» **WORK INSTRUCTIONS**: Write out, exactly as they appear, only the lines running from the line with "mb.build('inner_wall', M_black, teal)" to the final line of the listing; include both.

★ ★ ★ ★ ★ ★ ★

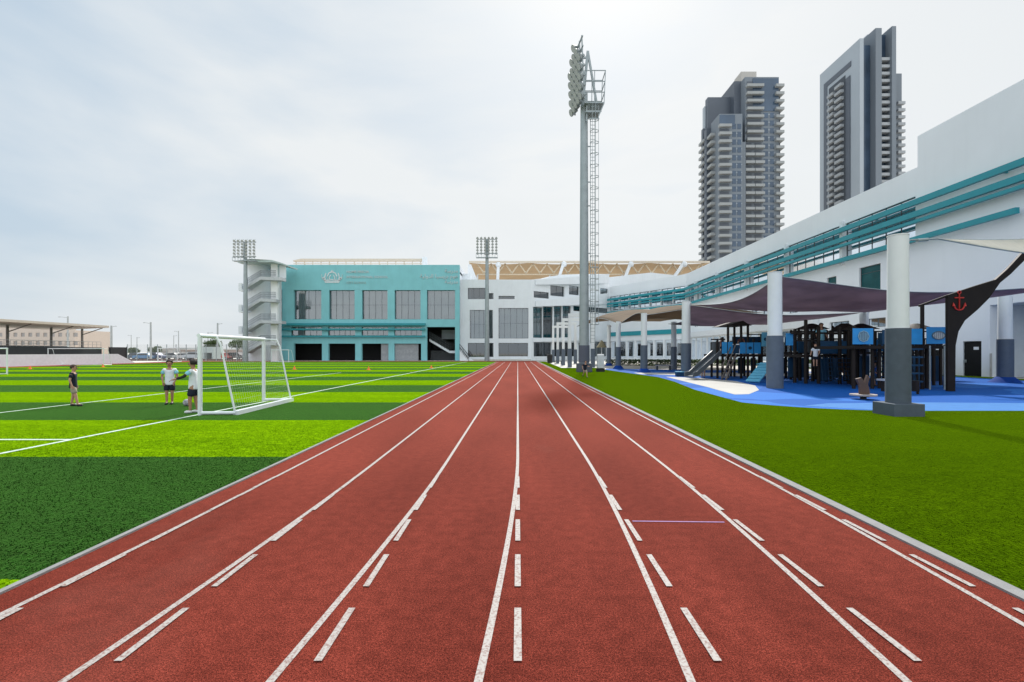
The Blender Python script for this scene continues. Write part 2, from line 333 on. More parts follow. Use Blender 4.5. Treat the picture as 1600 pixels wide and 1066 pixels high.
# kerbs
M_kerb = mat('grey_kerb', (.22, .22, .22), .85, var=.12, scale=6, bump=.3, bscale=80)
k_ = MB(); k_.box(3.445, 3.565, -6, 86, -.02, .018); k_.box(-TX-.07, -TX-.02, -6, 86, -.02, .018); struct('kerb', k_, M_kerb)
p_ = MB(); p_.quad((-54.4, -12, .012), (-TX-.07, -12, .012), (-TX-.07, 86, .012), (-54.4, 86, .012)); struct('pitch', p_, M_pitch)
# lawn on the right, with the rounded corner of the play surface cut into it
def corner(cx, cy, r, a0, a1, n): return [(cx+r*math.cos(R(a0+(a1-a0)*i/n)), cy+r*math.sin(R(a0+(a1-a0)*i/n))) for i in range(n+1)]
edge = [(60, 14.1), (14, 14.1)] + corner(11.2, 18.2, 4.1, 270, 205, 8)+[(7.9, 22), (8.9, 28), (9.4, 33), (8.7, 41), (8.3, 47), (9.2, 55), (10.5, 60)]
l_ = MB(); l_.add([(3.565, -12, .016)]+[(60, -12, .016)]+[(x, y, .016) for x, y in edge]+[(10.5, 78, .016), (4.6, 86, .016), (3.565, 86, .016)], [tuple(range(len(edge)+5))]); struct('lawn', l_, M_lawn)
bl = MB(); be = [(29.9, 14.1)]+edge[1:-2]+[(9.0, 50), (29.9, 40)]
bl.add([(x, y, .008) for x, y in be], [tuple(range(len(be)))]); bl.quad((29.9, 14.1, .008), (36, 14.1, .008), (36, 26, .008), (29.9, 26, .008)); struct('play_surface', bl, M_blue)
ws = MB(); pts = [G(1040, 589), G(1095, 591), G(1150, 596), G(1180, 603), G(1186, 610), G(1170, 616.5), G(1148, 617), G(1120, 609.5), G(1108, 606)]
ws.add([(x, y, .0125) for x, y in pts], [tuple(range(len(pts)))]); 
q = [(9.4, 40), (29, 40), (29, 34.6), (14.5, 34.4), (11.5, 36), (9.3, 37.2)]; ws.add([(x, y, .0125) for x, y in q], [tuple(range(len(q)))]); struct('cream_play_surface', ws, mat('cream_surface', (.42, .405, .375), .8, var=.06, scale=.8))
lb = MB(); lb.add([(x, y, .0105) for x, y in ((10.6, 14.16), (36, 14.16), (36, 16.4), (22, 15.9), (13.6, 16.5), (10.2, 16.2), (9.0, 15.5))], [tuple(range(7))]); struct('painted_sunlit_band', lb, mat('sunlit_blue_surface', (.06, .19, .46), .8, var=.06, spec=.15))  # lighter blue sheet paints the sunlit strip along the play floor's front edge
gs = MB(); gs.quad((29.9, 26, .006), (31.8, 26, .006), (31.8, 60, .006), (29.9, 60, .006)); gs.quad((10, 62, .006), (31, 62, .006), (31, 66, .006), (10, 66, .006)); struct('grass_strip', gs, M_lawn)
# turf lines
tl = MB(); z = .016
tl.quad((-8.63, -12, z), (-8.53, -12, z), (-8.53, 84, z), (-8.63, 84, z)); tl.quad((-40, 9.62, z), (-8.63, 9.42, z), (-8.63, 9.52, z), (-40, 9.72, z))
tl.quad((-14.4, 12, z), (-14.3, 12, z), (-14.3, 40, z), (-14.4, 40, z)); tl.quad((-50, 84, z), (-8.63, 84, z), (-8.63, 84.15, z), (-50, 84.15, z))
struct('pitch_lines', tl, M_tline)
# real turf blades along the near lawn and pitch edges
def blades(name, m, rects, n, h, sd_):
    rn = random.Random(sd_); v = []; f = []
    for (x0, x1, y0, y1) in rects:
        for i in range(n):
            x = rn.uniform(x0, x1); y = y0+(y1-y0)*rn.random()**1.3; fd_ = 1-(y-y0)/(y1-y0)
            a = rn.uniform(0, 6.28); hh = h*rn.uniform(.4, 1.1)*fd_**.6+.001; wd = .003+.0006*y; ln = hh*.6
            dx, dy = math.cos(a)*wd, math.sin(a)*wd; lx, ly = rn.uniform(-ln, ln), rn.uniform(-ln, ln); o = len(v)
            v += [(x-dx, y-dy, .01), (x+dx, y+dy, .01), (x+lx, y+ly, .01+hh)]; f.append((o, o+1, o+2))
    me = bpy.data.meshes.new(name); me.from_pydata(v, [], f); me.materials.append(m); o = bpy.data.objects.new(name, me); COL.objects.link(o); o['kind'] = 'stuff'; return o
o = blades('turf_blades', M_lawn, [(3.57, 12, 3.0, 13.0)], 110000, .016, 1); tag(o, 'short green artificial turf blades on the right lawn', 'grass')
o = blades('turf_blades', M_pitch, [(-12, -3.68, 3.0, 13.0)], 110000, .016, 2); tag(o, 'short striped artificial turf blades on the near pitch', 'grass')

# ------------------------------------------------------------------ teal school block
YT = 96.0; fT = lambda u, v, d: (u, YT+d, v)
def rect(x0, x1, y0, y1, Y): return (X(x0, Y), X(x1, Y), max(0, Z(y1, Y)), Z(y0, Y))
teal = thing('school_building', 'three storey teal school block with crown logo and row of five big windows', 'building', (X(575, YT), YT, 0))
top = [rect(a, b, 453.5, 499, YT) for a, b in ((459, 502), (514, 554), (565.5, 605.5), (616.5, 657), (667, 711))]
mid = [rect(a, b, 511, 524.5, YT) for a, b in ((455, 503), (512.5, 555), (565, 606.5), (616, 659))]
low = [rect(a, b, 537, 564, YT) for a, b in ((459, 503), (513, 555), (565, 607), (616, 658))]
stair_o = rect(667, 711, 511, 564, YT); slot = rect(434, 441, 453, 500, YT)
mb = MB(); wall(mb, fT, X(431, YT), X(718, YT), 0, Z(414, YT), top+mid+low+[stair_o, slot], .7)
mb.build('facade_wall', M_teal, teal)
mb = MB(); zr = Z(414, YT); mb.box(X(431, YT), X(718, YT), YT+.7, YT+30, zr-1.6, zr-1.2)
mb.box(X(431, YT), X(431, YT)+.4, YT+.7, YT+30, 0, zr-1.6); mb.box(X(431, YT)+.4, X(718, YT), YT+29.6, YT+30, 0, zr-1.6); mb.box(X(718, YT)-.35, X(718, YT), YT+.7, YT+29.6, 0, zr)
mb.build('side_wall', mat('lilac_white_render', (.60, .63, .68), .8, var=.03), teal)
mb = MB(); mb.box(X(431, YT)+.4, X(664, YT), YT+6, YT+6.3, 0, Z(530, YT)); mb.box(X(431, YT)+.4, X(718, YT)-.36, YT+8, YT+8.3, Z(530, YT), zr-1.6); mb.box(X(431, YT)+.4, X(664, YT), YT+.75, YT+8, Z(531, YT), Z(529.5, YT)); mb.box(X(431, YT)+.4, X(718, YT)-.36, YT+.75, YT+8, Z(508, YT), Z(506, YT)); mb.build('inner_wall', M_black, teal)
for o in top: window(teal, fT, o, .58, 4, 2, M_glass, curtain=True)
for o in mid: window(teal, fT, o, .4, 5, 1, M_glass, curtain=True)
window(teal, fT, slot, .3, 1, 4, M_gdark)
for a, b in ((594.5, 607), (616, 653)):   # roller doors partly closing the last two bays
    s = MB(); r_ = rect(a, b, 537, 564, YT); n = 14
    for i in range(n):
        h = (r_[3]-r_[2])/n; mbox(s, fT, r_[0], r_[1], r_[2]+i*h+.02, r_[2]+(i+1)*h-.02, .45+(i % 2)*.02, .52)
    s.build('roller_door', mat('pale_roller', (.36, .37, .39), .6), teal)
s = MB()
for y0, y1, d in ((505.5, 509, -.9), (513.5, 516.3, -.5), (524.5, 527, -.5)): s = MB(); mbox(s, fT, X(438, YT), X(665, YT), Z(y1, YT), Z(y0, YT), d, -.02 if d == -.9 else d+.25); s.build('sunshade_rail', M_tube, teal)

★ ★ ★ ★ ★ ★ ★

» **WRITTEN SOLUTION**:
mb = MB(); mb.box(X(431, YT)+.4, X(664, YT), YT+6, YT+6.3, 0, Z(530, YT)); mb.box(X(431, YT)+.4, X(718, YT)-.36, YT+8, YT+8.3, Z(530, YT), zr-1.6); mb.box(X(431, YT)+.4, X(664, YT), YT+.75, YT+8, Z(531, YT), Z(529.5, YT)); mb.box(X(431, YT)+.4, X(718, YT)-.36, YT+.75, YT+8, Z(508, YT), Z(506, YT)); mb.build('inner_wall', M_black, teal)
for o in top: window(teal, fT, o, .58, 4, 2, M_glass, curtain=True)
for o in mid: window(teal, fT, o, .4, 5, 1, M_glass, curtain=True)
window(teal, fT, slot, .3, 1, 4, M_gdark)
for a, b in ((594.5, 607), (616, 653)):   # roller doors partly closing the last two bays
    s = MB(); r_ = rect(a, b, 537, 564, YT); n = 14
    for i in range(n):
        h = (r_[3]-r_[2])/n; mbox(s, fT, r_[0], r_[1], r_[2]+i*h+.02, r_[2]+(i+1)*h-.02, .45+(i % 2)*.02, .52)
    s.build('roller_door', mat('pale_roller', (.36, .37, .39), .6), teal)
s = MB()
for y0, y1, d in ((505.5, 509, -.9), (513.5, 516.3, -.5), (524.5, 527, -.5)): s = MB(); mbox(s, fT, X(438, YT), X(665, YT), Z(y1, YT), Z(y0, YT), d, -.02 if d == -.9 else d+.25); s.build('sunshade_rail', M_tube, teal)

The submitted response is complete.